Technik bietet immer mehr Chancen – aber die Lage ist unübersichtlich. Algorithmen buhlen immer ausgefeilter um die Aufmerksamkeit der User und verstehen ihre Journeys immer besser. Richtig angewendet helfen die neuen Tools, mit Inhalten Impulse zu erzeugen – hier sind die wichtigsten Tech-Trends aus dem Marketing zusammengestellt. Ein Auszug aus der neuen Studie Transforming Brands.

Von Christoph Kappes

Illustration: Sabrina Katzenberger, Material: pexels, pixabay, unsplash

Marketing heute

In der heutigen Marketingpraxis stöhnt man über das Tempo der Entwicklung und die neue Unübersichtlichkeit. Die Budgetallokation erfolgt in praxi häufig immer noch nach „Brand“ und „Performance“ (obwohl jeder weiß, dass beide aufeinander einwirken) – und nach „Channels“, obwohl sich längst herumgesprochen hat, dass jede individuelle Journey zählt, die dabei meistens über verschiedene Channels sowie verschiedene Werbearten läuft. Weil immer mehr Tools und immer mehr Expertinnen und Experten auf immer mehr Kanälen im Spiel sind, steigt der Managementaufwand, dieses Orchester ein harmonisches Ganzes spielen zu lassen.

Kunden verstehen

Entscheidend ist und bleibt die Frage: Entsteht hier zwischen Unternehmen und Kundinnen und Kunden wirklich eine Beziehung – mit einer Tiefe, die dem ständigen Trend zur Wechselbereitschaft entgegenwirken kann? Wurde ein Text verstanden, nur weil er länger als zwei Sekunden aufgerufen war, und darf man den anschließenden Kauf schon als Zustimmung werten? Was genau in der Journey war denn nun der Moment of Truth? Kann man überhaupt auf irgendeine Qualität von Beziehung aus einer bloßen Transaktion schließen? KI durchzieht zwar als neue Basistechnologie vieles – doch sie ist nicht der einzige Trend im Tech-Marketing.

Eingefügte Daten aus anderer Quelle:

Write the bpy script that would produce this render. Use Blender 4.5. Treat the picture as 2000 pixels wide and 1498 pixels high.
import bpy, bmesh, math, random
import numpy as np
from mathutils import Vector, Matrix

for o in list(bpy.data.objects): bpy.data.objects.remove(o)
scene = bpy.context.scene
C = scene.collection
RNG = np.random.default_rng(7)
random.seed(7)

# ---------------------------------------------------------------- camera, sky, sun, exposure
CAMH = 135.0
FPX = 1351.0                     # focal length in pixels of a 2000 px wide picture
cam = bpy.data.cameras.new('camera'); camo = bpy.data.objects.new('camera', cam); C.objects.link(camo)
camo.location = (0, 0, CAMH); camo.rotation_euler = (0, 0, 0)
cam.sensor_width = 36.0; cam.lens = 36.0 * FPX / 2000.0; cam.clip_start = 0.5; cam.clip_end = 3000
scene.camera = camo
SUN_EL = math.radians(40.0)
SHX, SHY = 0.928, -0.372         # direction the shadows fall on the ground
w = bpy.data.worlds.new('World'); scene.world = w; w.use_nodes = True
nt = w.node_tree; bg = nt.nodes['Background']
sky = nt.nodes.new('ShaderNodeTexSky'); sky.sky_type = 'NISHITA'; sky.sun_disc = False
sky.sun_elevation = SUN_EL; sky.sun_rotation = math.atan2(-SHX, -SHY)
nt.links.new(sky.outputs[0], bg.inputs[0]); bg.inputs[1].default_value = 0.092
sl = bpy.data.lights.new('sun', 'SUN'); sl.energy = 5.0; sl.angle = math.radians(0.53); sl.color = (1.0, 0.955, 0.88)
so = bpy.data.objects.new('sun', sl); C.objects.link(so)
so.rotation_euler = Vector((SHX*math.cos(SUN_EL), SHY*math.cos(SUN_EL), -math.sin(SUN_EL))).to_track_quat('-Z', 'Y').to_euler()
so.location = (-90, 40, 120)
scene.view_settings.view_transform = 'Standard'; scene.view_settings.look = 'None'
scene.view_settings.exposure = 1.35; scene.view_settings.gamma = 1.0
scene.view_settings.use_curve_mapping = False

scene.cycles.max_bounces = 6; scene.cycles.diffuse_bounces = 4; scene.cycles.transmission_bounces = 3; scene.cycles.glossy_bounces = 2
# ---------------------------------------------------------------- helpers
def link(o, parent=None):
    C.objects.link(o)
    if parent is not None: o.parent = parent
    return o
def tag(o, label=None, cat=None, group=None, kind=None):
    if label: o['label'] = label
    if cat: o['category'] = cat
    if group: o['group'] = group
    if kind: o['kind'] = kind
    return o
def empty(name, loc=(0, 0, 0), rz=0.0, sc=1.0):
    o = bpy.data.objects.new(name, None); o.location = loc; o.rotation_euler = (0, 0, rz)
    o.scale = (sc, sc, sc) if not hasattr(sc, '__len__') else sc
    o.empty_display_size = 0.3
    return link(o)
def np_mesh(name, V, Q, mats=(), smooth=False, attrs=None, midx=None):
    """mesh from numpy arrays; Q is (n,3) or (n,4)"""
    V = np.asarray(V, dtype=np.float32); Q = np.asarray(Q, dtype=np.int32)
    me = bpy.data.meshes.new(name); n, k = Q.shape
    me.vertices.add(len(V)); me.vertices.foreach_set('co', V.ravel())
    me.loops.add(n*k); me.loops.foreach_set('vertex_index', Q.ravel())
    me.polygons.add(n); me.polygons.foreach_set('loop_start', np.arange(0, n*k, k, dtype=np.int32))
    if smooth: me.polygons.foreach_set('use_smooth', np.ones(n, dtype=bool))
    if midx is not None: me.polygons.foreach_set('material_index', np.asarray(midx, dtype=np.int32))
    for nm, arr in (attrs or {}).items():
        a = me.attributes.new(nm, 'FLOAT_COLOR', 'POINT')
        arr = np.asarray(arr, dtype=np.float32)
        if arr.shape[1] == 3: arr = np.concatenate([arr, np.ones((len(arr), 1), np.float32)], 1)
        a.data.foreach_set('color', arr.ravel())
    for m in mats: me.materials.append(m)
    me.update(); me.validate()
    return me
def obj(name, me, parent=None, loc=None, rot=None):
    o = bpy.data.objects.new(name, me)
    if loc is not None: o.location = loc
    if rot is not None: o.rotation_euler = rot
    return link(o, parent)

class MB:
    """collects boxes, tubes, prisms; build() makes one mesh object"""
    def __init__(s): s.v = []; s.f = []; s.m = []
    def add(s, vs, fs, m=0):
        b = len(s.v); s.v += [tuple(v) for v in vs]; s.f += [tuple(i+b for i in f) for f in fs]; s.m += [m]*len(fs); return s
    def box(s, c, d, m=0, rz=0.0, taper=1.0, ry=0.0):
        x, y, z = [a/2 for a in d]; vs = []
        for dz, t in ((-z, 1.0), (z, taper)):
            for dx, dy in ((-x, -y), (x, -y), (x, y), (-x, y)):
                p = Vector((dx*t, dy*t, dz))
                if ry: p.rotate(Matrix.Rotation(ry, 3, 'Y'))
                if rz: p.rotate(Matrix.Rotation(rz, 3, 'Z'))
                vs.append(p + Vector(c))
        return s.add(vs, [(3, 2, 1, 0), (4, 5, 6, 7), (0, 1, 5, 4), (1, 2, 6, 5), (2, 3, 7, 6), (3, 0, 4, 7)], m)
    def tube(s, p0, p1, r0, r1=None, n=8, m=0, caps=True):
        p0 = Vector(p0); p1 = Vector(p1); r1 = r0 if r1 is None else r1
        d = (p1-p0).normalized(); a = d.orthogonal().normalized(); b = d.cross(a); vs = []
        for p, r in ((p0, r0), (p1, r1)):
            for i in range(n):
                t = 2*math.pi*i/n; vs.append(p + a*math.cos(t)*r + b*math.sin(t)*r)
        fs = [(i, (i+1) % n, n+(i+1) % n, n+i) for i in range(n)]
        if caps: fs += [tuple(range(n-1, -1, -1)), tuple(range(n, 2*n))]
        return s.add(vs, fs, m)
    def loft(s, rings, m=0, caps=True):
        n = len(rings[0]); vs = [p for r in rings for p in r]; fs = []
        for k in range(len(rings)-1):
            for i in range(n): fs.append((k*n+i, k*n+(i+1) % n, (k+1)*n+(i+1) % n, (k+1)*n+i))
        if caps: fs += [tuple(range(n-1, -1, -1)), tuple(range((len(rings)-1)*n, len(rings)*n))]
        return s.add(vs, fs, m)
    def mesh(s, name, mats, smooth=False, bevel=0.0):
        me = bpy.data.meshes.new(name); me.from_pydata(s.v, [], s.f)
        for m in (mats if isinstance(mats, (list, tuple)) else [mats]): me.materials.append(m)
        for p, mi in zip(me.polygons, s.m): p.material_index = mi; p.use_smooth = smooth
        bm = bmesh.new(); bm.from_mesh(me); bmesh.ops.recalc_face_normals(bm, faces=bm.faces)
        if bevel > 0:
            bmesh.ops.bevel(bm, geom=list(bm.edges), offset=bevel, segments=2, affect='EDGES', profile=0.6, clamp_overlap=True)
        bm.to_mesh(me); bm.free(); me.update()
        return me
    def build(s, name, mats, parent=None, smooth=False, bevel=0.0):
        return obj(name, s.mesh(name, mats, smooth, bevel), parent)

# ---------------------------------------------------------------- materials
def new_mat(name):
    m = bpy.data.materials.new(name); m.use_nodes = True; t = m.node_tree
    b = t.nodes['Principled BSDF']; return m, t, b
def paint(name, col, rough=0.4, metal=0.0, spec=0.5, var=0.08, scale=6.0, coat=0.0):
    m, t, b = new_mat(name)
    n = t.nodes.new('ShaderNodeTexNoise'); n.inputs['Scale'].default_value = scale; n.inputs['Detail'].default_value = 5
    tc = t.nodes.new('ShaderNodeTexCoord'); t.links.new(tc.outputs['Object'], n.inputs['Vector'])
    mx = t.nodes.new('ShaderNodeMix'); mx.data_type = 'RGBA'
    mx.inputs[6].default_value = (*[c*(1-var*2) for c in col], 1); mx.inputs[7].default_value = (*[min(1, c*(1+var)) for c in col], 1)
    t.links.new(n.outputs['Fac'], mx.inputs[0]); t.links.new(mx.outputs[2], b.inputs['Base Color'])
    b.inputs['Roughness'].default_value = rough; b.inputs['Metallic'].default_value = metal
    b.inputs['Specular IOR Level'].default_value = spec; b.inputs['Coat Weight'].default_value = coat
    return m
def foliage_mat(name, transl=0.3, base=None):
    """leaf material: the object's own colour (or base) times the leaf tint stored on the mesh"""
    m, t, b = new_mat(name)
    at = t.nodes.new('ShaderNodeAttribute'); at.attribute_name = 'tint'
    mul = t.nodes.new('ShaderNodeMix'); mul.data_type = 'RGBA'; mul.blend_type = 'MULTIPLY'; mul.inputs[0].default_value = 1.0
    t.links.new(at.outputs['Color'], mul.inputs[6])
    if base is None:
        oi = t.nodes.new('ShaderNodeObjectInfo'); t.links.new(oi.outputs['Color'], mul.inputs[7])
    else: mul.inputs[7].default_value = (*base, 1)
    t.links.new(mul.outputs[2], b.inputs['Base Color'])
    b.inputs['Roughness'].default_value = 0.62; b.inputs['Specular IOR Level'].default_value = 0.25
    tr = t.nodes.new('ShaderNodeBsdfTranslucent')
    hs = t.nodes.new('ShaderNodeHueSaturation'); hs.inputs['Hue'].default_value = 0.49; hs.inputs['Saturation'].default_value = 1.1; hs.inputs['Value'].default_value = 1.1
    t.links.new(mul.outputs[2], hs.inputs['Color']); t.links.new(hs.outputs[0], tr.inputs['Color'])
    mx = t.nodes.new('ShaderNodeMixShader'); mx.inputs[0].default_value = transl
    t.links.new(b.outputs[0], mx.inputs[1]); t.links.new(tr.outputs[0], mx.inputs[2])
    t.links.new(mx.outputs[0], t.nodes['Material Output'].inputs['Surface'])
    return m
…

Neue Marketingtechnologien

  • Emotion-based Targeting ist als neue Metrik für die Zielgruppenansprache noch jung, wird aber schon angewandt. So bietet etwa das Projekt „Feels“ der „New York Times“ 18 vordefinierte Nutzeremotionen an. Die Grundlage ist eine KI, die anhand von Texten trainiert wurde, mit hoher Wahrscheinlichkeit grobe Nutzeremotionen vorhersagen kann – und damit rund 40 Prozent mehr Impressions generiert. Auch Amazon ist auf diesem Feld aktiv, hier werden Emotionsannahmen aufgrund von Stimmanalysen getroffen.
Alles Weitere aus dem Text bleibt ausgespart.